Sur le plan narratif, le bilan est plus mitigé. Par rapport au premier, pardon, désormais deuxième volet, le côté « critique de la société spectacle » est un peu moins présent et surtout moins subtil. Il est remplacé par le paradoxe affrontement/désir entre un arriviste cynique et une idéaliste ou presque. Le principal problème, c’est que les personnages sont globalement très antipathiques. C’était attendu pour Coriolanus et ses copains, mais Lucy Gray est elle-même une jolie petite crevure, vacharde et égocentrique, qu’on est vaguement déçu de pas voir crever avec les autres quand l’arène s’effondre. Pour autant, les autrices n’assument pas totalement ce point de vue et tentent de les humaniser, voire de les faire apprécier. Le spectateur se retrouve donc un peu coincé en dissonance cognitive, là où il aurait pu être fasciné par les jeux d’affrontements et de manipulation (façon Sons of Anarchy par exemple) si la fourberie des personnages avait été mise en avant comme elle le méritait.
Le second problème, c’est cette histoire d’amour un peu niaise, genre de Roméo et Juliette chez Karl Marx. Autant, dans Hunger games, le couple Everdeen — Mellark pouvait être agaçant par moments, autant il avait du sens : cette relation faisait partie du spectacle, elle était montée par la pub pour plaire au public, un peu comme Blondasse et Châtain dans Loft Story.
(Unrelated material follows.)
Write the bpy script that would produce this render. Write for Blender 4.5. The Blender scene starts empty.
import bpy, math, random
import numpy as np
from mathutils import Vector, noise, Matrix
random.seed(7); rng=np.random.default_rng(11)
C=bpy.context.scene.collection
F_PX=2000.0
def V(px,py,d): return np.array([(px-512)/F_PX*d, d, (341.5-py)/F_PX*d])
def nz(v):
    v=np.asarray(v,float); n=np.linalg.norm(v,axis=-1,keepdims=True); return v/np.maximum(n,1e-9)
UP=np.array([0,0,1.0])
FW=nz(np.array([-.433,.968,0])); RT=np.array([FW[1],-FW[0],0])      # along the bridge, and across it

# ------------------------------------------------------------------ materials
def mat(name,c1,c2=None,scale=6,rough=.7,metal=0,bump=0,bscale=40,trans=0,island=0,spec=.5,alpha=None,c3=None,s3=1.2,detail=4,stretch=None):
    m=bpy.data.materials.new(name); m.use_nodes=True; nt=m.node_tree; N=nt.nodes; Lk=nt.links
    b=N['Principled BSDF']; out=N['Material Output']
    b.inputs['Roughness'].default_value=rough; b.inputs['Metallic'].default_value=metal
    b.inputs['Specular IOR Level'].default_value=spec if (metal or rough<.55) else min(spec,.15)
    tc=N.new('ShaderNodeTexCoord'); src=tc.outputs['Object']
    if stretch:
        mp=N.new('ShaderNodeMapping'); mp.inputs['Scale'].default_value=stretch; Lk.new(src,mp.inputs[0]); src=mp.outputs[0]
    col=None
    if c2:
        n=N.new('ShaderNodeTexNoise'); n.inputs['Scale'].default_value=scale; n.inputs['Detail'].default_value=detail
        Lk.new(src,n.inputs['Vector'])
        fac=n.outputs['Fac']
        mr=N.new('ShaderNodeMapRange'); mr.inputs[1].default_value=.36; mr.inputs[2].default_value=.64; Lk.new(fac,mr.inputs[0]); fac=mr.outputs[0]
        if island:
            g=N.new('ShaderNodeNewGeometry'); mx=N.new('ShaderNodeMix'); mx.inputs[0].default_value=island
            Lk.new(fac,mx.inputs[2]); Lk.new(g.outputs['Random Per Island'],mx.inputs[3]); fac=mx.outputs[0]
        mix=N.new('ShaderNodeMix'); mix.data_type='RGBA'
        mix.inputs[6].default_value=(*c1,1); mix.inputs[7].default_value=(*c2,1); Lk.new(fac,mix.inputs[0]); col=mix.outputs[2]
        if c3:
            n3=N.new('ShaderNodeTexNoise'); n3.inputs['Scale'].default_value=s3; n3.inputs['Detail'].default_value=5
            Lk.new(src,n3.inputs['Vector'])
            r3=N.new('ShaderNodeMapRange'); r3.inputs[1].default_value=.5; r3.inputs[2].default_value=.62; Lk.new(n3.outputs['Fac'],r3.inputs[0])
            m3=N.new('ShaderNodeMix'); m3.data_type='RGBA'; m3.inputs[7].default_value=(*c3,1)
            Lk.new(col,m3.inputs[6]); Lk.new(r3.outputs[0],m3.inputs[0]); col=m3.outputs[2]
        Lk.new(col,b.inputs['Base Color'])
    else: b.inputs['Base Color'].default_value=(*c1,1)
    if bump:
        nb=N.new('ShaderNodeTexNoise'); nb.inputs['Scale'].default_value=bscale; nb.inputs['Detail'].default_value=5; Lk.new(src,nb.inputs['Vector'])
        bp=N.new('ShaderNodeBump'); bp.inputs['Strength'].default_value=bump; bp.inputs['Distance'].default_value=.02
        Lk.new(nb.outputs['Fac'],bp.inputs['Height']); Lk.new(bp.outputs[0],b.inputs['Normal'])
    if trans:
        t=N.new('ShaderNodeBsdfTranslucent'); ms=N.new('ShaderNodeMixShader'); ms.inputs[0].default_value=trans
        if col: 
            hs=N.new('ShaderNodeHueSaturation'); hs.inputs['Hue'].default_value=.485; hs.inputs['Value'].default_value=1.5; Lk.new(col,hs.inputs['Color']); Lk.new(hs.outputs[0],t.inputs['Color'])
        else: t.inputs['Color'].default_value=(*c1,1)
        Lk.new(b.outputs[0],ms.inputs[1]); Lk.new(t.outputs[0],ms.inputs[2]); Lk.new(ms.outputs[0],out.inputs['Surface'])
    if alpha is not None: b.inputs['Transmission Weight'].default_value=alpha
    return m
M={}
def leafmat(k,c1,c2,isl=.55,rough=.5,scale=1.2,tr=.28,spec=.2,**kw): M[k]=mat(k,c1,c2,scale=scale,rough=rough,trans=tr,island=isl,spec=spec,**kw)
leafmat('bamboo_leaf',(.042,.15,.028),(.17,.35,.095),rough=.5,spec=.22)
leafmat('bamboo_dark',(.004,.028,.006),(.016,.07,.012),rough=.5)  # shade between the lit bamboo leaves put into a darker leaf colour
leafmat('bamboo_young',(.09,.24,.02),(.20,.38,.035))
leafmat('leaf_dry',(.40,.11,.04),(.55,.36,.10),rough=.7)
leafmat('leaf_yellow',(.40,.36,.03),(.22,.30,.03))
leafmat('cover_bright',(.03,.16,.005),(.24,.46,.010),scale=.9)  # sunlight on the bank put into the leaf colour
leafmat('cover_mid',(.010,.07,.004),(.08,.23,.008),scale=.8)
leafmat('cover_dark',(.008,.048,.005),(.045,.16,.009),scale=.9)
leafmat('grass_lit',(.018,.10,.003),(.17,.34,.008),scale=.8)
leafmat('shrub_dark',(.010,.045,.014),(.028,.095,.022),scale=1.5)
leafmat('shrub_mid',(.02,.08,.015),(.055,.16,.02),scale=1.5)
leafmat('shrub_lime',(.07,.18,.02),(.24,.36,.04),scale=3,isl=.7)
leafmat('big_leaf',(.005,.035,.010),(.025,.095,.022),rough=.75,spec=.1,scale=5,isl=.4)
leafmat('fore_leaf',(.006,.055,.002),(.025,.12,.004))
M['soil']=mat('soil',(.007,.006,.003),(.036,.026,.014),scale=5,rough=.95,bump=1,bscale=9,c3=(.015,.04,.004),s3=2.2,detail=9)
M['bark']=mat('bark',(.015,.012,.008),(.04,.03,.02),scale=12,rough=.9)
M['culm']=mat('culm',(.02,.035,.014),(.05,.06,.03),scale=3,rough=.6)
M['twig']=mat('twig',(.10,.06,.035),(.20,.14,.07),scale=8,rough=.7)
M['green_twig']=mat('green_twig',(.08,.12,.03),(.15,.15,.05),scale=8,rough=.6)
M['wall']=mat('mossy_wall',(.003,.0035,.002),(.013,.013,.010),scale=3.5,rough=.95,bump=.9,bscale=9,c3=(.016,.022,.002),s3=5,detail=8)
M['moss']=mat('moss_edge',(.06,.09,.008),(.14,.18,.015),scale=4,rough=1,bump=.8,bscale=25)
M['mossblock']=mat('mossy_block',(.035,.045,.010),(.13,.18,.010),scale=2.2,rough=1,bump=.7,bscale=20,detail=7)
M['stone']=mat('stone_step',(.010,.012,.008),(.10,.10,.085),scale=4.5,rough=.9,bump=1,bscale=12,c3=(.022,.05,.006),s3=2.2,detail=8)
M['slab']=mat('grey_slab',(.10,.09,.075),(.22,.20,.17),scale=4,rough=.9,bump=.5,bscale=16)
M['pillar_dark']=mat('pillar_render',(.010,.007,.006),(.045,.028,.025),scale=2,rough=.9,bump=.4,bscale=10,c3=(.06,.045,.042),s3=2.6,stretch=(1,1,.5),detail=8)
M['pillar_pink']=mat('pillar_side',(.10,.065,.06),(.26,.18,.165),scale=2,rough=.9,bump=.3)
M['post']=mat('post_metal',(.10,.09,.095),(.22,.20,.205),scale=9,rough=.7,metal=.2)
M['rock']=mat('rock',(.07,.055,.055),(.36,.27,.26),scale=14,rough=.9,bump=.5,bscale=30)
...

Mais là, désolé, je serai jamais un champion de Snow — Baird. C’est une relation qui correspond ni à l’un ni à l’autre personnage. À la limite, ça pourrait être une stratégie de survie pour l’héroïne, mais qu’elle poursuive après les jeux ne tient pas debout – et ce non-sens mène inévitablement à un finale foireux lorsqu’il faut bien que la nature des personnages reprenne ses droits.
Accessoirement, la direction d’acteurs est relativement inégale et dans l’ensemble un peu théâtrale, ce qui n’aide pas à accrocher aux gens. Dinklage (toujours impeccable dans un des rares rôles correctement écrits) et Davis (qui fait ce qu’elle peut pour sauver un personnage construit avec les pieds) s’en sortent, mais Blondinet et Minette2, qui tiennent les premiers rôles, sont d’une remarquable transparence : ils ont manifestement été sélectionnés pour leur potentiel décoratif plus que pour leurs qualités d’acteurs. Quant à Schafer, dont on pouvait attendre beaucoup après sa prestation à la fois complexe et naturelle dans Euphoria3, on va précautionneusement partir du principe que sa présence ici est un accident de parcours et qu’elle pourra jouer de vrais rôles dans de vraies œuvres à d’autres moments.
L’ensemble a donc des qualités et se regarde assez agréablement, mais le manque de subtilité et de cohérence fait de cette « ballade » une promenade assez oubliable au milieu de clichés éculés.